There are few high school rivalries as interesting as the rivalry between Strand's Adrian Dragons and Slaathaug's Fulda Raiders, and to hear Slaathaug explain it, it's not difficult to understand why.

"I always want to compete against the best. (Strand) brings out the most competitive fire out of anyone, but my little brother, that I ever met," he said.

Strand is the newest member to be inducted into the Minnesota Girls Basketball Hall of Fame. A graduate of Tracy High School in 1974 and Moorhead State University in 1978, he served as assistant boys basketball coach in Adrian for six years before beginning his long and successful career as the Dragons' girls basketball head coach. In 27 years at the helm, he has won 428 games (a solid 70 percent) and has won at least 20 games in 10 seasons. He has eight Red Rock Conference titles to his credit, three appearances at the Section 3A finals and a state tournament appearance in 2009.

When Strand received the Hall of Fame phone call, it took him a few moments to understand what he was about to hear. "I was surprised," he said. "I actually thought they were calling for a reference for another coach they were thinking about putting in."

The veteran coach and educator, now 57, remembers the time he took the Adrian job. He'd asked his mother if he should accept the position offered at the small southwest Minnesota school. His mom told him to take it; a job is a job, and he could always move on to a bigger school later.

But Strand soon fell in love with the students, the school and the community of Adrian.

"When you like something, you might as well stay," he says today.

He says he still enjoys "the thrill of seeing the kids' rewards for the things they do." He's certainly experienced more than his share of those thrills, and not just in girls basketball.
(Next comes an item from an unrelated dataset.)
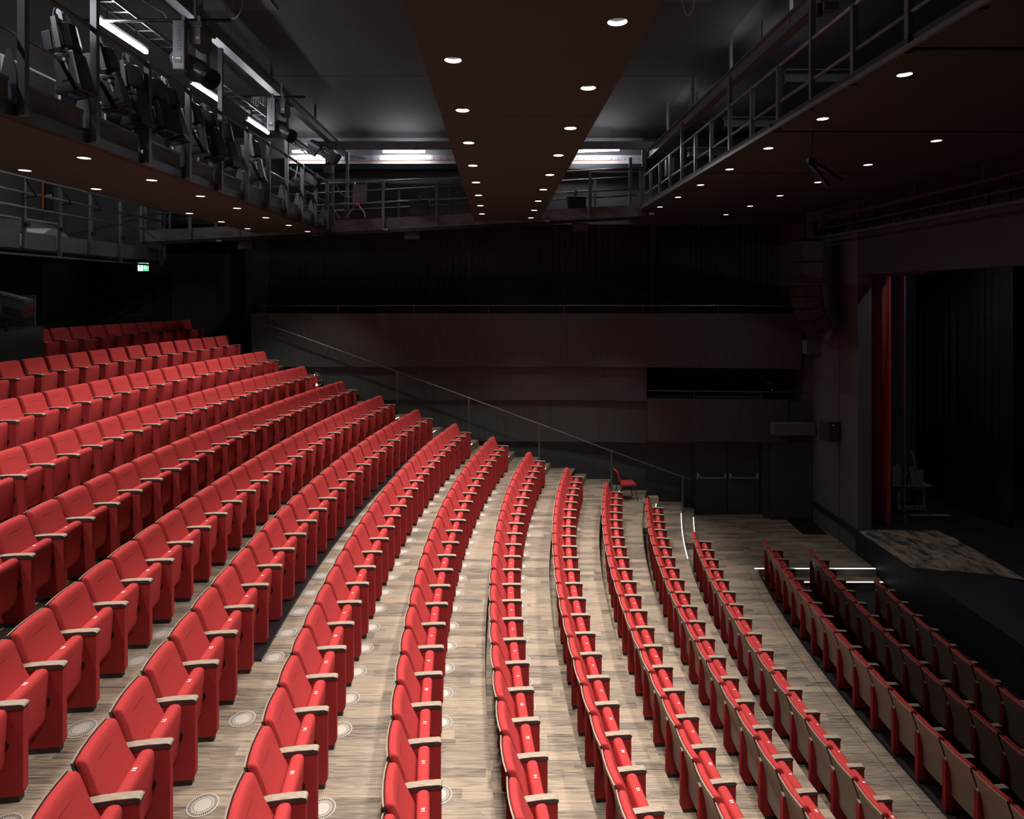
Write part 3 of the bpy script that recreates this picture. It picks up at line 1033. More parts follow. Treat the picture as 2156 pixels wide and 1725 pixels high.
def soffit(name, cols, xl, xr, slope, h, bands, m, label, spot, word, thick=0.12):
    """cols: [(X0, [Y...]), ...]; straight edges X = X0 - slope*Y"""
    z = rel(h)
    root = empty(name, (xl, 10, z))
    inv = Matrix.Translation(-root.location)
    s = 0.13
    n = 24
    for (ya, yb) in bands:
        q = MB()
        cur = xl

        def put(x0, x1, y0, y1):
            q.add([(x0 - slope * y0, y0, z), (x1 - slope * y0, y0, z), (x1 - slope * y1, y1, z), (x0 - slope * y1, y1, z)], [(3, 2, 1, 0)])
        for X0, yl in cols:
            put(cur, X0 - s, ya, yb)
            y = ya
            for yy in sorted(yl):
                if not (ya + s < yy < yb - s):
                    continue
                put(X0 - s, X0 + s, y, yy - s)
                vs = []
                for i in range(n):
                    t = 2 * PI * i / n
                    c_, s_ = math.cos(t), math.sin(t)
                    k = s / max(abs(c_), abs(s_))
                    vs.append((X0 + HOLE * c_ - slope * yy, yy + HOLE * s_, z))
                    vs.append((X0 + k * c_ - slope * (yy + k * s_), yy + k * s_, z))
                fs = []
                for i in range(n):
                    j = (i + 1) % n
                    fs.append((2 * i, 2 * i + 1, 2 * j + 1, 2 * j))
                q.add(vs, fs)
                # corner fills of the cell
                for sx in (-1, 1):
                    for sy in (-1, 1):
                        pass
                y = yy + s
            put(X0 - s, X0 + s, y, yb)
            cur = X0 + s
        put(cur, xr, ya, yb)
        c4 = [(xl - slope * ya, ya), (xr - slope * ya, ya), (xr - slope * yb, yb), (xl - slope * yb, yb)]
        vs = [(a, b, z) for a, b in c4] + [(a, b, z + thick) for a, b in c4]
        q.add(vs, [(0, 1, 5, 4), (1, 2, 6, 5), (2, 3, 7, 6), (3, 0, 4, 7), (4, 5, 6, 7)])
        o = q.build('ceiling_board', M[m], root, fix=False)
        o.matrix_parent_inverse = inv
    tag(root, label, 'ceiling panel')
    for ci, (X0, yl) in enumerate(cols):
        yl = sorted(yl)
        side = ('stage-side', 'audience-side')[1 - ci] if len(cols) == 2 else ''
        side = 'audience-side' if ci == 0 else 'stage-side'
        for i, yy in enumerate(yl):
            d = empty('downlight', (X0 - slope * yy, yy, z))
            for nm, me in zip(('trim_ring', 'reflector', 'lamp_cap'), DLM):
                obj(nm, me, d)
            lo = obj('lamp', spot[ci][0], d, (0, 0, -0.012))
            lo.rotation_euler = (0, spot[ci][1], 0)
            k = len(yl) - i
            tag(d, 'recessed downlight in the %s, %s from the far end of its %s line' % (word, ORD[k], side), 'downlight', 'recessed ceiling downlights')
    return root


def series(y0, d, lo=1.8, hi=16.95):
    k = math.ceil((lo - y0) / d)
    out = []
    while y0 + k * d < hi:
        out.append(y0 + k * d)
        k += 1
    return out


sp_c = [spot_data('centre_audience_spot', SPOT_C * 1.1, 74, 0.5, 0.13), spot_data('centre_stage_spot', SPOT_C, 68, 0.5)]
sp_l = [spot_data('left_spot', SPOT_L, 92, 0.6)] * 2
sp_r = [spot_data('right_inner_spot', SPOT_R, 56, 0.5, 0.21), spot_data('right_outer_spot', SPOT_RB, 84, 0.8, 0.05)]
soffit('ceiling_raft', [(-0.37, series(5.35, 1.462, 1.8)), (0.87, series(4.6, 1.473, 1.6))], -0.615, 1.12, 0.0235, 1.97,
       [(1.2, 4.05), (4.06, 7.02), (7.03, 9.98), (9.99, 12.94), (12.95, 15.9), (15.91, 17.3)], 'soffit', 'central maroon ceiling raft with two lines of downlights', sp_c, 'central raft')
soffit('ceiling_raft', [(-6.31, series(8.47, 1.5, 2.4)), (-5.02, series(7.7, 1.5, 2.4))], -6.55, -4.60, 0.0205, 1.65,
       [(1.2, 4.6), (4.61, 8.0), (8.01, 11.4), (11.41, 14.8), (14.81, 17.15)], 'soffit', 'maroon ceiling panel beneath the left lighting catwalk', sp_l, 'left panel')
soffit('ceiling_raft', [(4.21, series(6.6, 1.667, 3.0)), (6.5, series(9.45, 1.75, 7.0, 18.6))], 3.82, 8.35, 0.021, 2.28,
       [(1.2, 5.86), (5.94, 8.87), (8.95, 11.92), (11.98, 13.93), (13.98, 15.08), (15.13, 18.85)], 'soffit_r', 'broad dark brown ceiling panel with slots near the stage', sp_r, 'right panel')


# ------------------------------------------------------------------ lighting catwalks
def pipe(name, pts, r, m, root, n=8):
    o = MB().tube(pts, r, n).build(name, M[m], root, smooth=True)
    o.matrix_parent_inverse = Matrix.Translation(-root.location)
    return o


def piece(name, q, m, root, **k):
    o = q.build(name, M[m] if isinstance(m, str) else m, root, **k)
    o.matrix_parent_inverse = Matrix.Translation(-root.location)
    return o


def lx(X0, Y):
    return X0 - 0.0205 * Y


lc = empty('lighting_catwalk', (lx(-4.54, 10), 10, rel(1.77)))
q = MB().bar((lx(-4.56, 1.5), 1.5, rel(1.71)), (lx(-4.56, 17.1), 17.1, rel(1.71)), 0.10, 0.12)
piece('edge_channel', q, 'black', lc)
piece('deck', MB().prism([(lx(-6.5, 1.5), 1.5), (lx(-4.62, 1.5), 1.5), (lx(-4.62, 17.1), 17.1), (lx(-6.5, 17.1), 17.1)], 'z', rel(1.79), rel(1.83)), 'black', lc)
py = [5.98 + 1.06 * k for k in range(-3, 11)]
tall = {1, 4, 7, 10}
for i, yy in enumerate(py):
    top = 3.95 if (i in (4, 7, 10)) else 2.96
    x = lx(-4.47, yy)
    q = MB().box(x - 0.035, x + 0.035, yy - 0.03, yy + 0.03, rel(1.68), rel(top))
    piece('post', q, 'steel', lc)
    if i + 1 < len(py):
        a, b = yy + 0.10, py[i + 1] - 0.10
        q = MB()
        q.bar((lx(-4.55, a), a, rel(1.86)), (lx(-4.55, b), b, rel(1.86)), 0.025, 0.255)
        piece('fascia_panel', q, 'concrete', lc)
        q = MB().bar((lx(-4.55, a), a, rel(1.995)), (lx(-4.55, b), b, rel(1.995)), 0.05, 0.03)
        piece('fascia_cap', q, 'steel', lc)
    q = MB().prism([(x - 0.24, rel(1.83)), (x - 0.03, rel(1.83)), (x - 0.03, rel(2.05)), (x - 0.08, rel(2.30)), (x - 0.12, rel(2.30))], 'y', yy - 0.045, yy - 0.035)
    piece('gusset', q, 'steel', lc)
pipe('handrail', [(lx(-4.52, 2.5), 2.5, rel(2.96)), (lx(-4.52, 17.0), 17.0, rel(2.96))], 0.026, 'steel', lc)
pipe('mid_rail', [(lx(-4.56, 2.5), 2.5, rel(2.44)), (lx(-4.56, 17.0), 17.0, rel(2.44))], 0.022, 'steel_lt', lc)
pipe('rear_handrail', [(lx(-6.35, 2.5), 2.5, rel(3.05)), (lx(-6.35, 16.6), 16.6, rel(3.05))], 0.026, 'steel_lt', lc)
for yy in py[1:]:
    piece('rear_post', MB().bar((lx(-6.35, yy), yy, rel(1.83)), (lx(-6.35, yy), yy, rel(3.05)), 0.05, 0.05), 'steel', lc)
tag(lc, 'long steel lighting catwalk on the left with spotlights on its rail', 'catwalk', 'overhead catwalks')

# beam, cable ladder and hanging pipes above the left catwalk
bm_ = empty('ceiling_beam', (lx(-4.55, 10), 10, rel(4.15)))
q = MB()
for dz, wd, hh in ((0.10, 0.16, 0.02), (0.0, 0.02, 0.2), (-0.10, 0.16, 0.02)):
    q.bar((lx(-4.5, 2), 2, rel(4.14 + dz)), (lx(-4.5, 18.6), 18.6, rel(4.14 + dz)), wd, hh)
piece('i_beam', q, 'steel', bm_)
for yy in (6.4, 9.6, 12.6, 15.6):
    piece('hanger', MB().bar((lx(-4.5, yy), yy, rel(4.2)), (lx(-4.5, yy), yy, ZC), 0.05, 0.05), 'steel', bm_)
tag(bm_, 'dark steel beam under the ceiling over the left catwalk', 'beam', 'ceiling beams')
tr = empty('cable_tray', (lx(-5.0, 10), 10, rel(3.75)))
for dx in (-0.12, 0.12):
    piece('side_rail', MB().bar((lx(-5.0 + dx, 3), 3, rel(3.74)), (lx(-5.0 + dx, 17), 17, rel(3.74)), 0.012, 0.05), 'steel_lt', tr)
for i in range(47):
    yy = 3.0 + i * 0.3
    piece('rung', MB().bar((lx(-5.0, yy) - 0.12, yy, rel(3.73)), (lx(-5.0, yy) + 0.12, yy, rel(3.73)), 0.03, 0.012), 'steel_lt', tr)
for i, dx in enumerate((-0.06, 0.0, 0.07)):
    piece('cable', MB().tube([(lx(-5.0 + dx, yy) + 0.015 * math.sin(yy * 3 + i), yy, rel(3.752)) for yy in [3 + j * 0.5 for j in range(29)]], 0.012, 5), 'black', tr)
tag(tr, 'slotted metal cable tray above the left catwalk', 'cable tray')


def tube_light(name, p, q, label, group='fluorescent work lights', back=0.05, hold=(0, 0, 0.45), tm='tube'):
    p, q = Vector(p), Vector(q)
    root = empty(name, p)
    d = (q - p).normalized()
    piece('housing', MB().bar(p + Vector((0, 0, back)), q + Vector((0, 0, back)), 0.045, 0.04), 'grey_box', root)
    piece('tube', MB().tube([p + d * 0.03, q - d * 0.03], 0.034, 10), tm, root, smooth=True)
    for e in (p + d * 0.25, q - d * 0.25):
        if hold is not None:
            piece('bracket', MB().bar(e + Vector((0, 0, back)), e + Vector(hold), 0.02, 0.02), 'steel', root)
    for e in (p + d * 0.015, q - d * 0.015):
        piece('end_cap', MB().bar(e - d * 0.014, e + d * 0.014, 0.05, 0.06), 'white', root)
    tag(root, label, 'work light', group)
    return root


TLX = -5.28
for i, (ya, yb) in enumerate(((3.2, 4.35), (5.6, 6.8), (8.05, 9.2), (10.45, 11.55), (12.65, 13.8))):
    tube_light('fluorescent_light', (TLX, ya, rel(3.50)), (TLX, yb, rel(3.50)), '%s fluorescent work light along the left catwalk' % ('nearest', 'second nearest', 'third nearest', 'second farthest', 'farthest')[i])
tube_light('fluorescent_light', (-6.35, 18.35, rel(4.12)), (-5.2, 18.35, rel(4.12)), 'fluorescent work light at the far end of the left catwalk', hold=(0, 0.5, 0.05))
tube_light('fluorescent_light', (-3.74, 18.35, rel(4.12)), (-2.48, 18.35, rel(4.12)), 'fluorescent work light on the far wall left of the central raft', hold=(0, 0.5, 0.05))
tube_light('fluorescent_light', (1.75, 17.7, rel(3.98)), (3.05, 18.0, rel(4.10)), 'tilted fluorescent work light right of the central raft', hold=(0, 0, 0.68))
for i, (ya, yb) in enumerate(((8.0, 9.2), (10.6, 11.8), (14.4, 15.6))):
    X = 4.26
    tube_light('fluorescent_light', (X, ya, rel(4.21)), (X, yb, rel(4.21)), '%s fluorescent work light behind the right catwalk beam' % ('nearest', 'middle', 'farthest')[i], back=0.06, tm='tube_dim')
tube_light('fluorescent_light', (-11.6, 13.2, rel(3.4)), (-11.6, 14.4, rel(3.4)), 'unseen fluorescent light added over the rear balcony', hold=(0, 0, 1.24))  # hidden tube, added to light the balcony wall and cases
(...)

He has been the head football coach at AHS for 28 years, and in that time he's led the Dragons to six state tournaments and four state finals.

But it's on the basketball court, in Slaathaug's estimation, that Strand becomes a most annoying opponent.
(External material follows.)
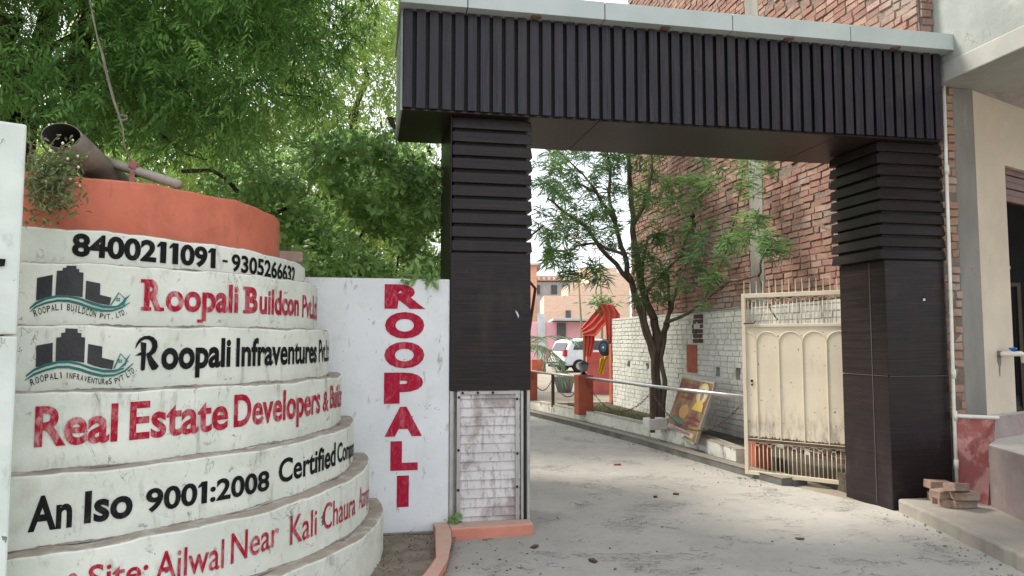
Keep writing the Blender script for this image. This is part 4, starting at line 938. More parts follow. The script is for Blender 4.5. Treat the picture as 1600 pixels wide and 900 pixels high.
def pinnate(pos, dirs, Lr, npair, ll, lw_, droop=.25):
    """compound leaves: leaflets in pairs along drooping stalks"""
    n = len(pos); side = perp(dirs); side[:, 2] *= .3; side = unit(side - dirs * (side * dirs).sum(1, keepdims=True))
    Vs = []; Fs = []; off = 0; Lr = Lr * rng.uniform(.7, 1.15, (n, 1))
    for k_ in range(npair):
        t = .18 + .82 * (k_ + .5) / npair
        base = pos + dirs * Lr * t + np.array([0, 0, -1]) * Lr * droop * t * t
        for sg_ in (1, -1):
            dd = unit(dirs * .75 + side * sg_ * .9 + np.array([0, 0, -.35]) + rng.normal(scale=.16, size=(n, 3)))
            ss = unit(np.cross(dd, np.array([0, 0, 1.0]) + rng.normal(scale=.35, size=(n, 3))))
            v_, f_ = leaf_quads(base, dd, ss, ll * (1 - .25 * abs(t - .55)) * rng.uniform(.8, 1.15, n), lw_, .12)
            Vs.append(v_); Fs.append(f_ + off); off += len(v_)
    return np.concatenate(Vs), np.concatenate(Fs)
def limb(mb, p0, p1, r0, r1, wob=.1, n=7):
    p0, p1 = np.array(p0, float), np.array(p1, float); L = np.linalg.norm(p1 - p0)
    pts = [p0 + (p1 - p0) * (i / n) + (rng.normal(size=3) * wob * L * .12 if 0 < i < n else 0) for i in range(n + 1)]
    mb.tube(pts, [r0 + (r1 - r0) * i / n for i in range(n + 1)], 9); return pts

# --- neem tree hanging over the stepped sign
nt = thing('neem_tree', 'large neem tree with feathery drooping leaves spreading over the stepped sign', 'tree', (0, 0, 0))
tb = MB(); base_p = (-4.9, 7.0, 0); fork = at(22, 185, 7.0)
limb(tb, base_p, fork, .26, .20, .25)
tips = []
for q, r0 in (((-3.2, 6.4, 5.0), .12), ((-6.6, 6.8, 5.4), .12), ((-4.6, 7.6, 6.2), .13), ((-2.2, 7.4, 5.2), .10), ((-4.2, 5.8, 5.4), .10)):
    pts = limb(tb, fork, q, r0, .05, .5)
    for _ in range(6):
        s_ = pts[random.randint(3, 7)]; e_ = np.array(s_) + rng.normal(size=3) * np.array([1.0, .8, .5]) + np.array([0, 0, .2]); e_[0] = min(e_[0], -2.0); limb(tb, s_, e_, .03, .008, .6, 5)
tb.build('trunk', bark, nt, smooth=True)
bx = [-400, 0, 60, 120, 200, 300, 380, 450, 510, 570, 620, 650]; by = [120, 180, 188, 215, 255, 275, 250, 215, 175, 100, 20, -60]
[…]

"It's like playing your older brother in a game of one-on-one," maintains the 12-year Fulda head coach.

Surely, it's largely because of the coaches' personal rivalry that the Fulda-Adrian girls basketball rivalry has grown over the years.

"No matter what, he's always looking for every possible angle to help his team win. And I'm the same way," Slaathaug said this week, adding, just to set the record straight --"I really like the man except for the two or three times we compete against each other during the year."

And you could take that to the bank. After all, it was Slaathaug who nominated Strand for the Hall.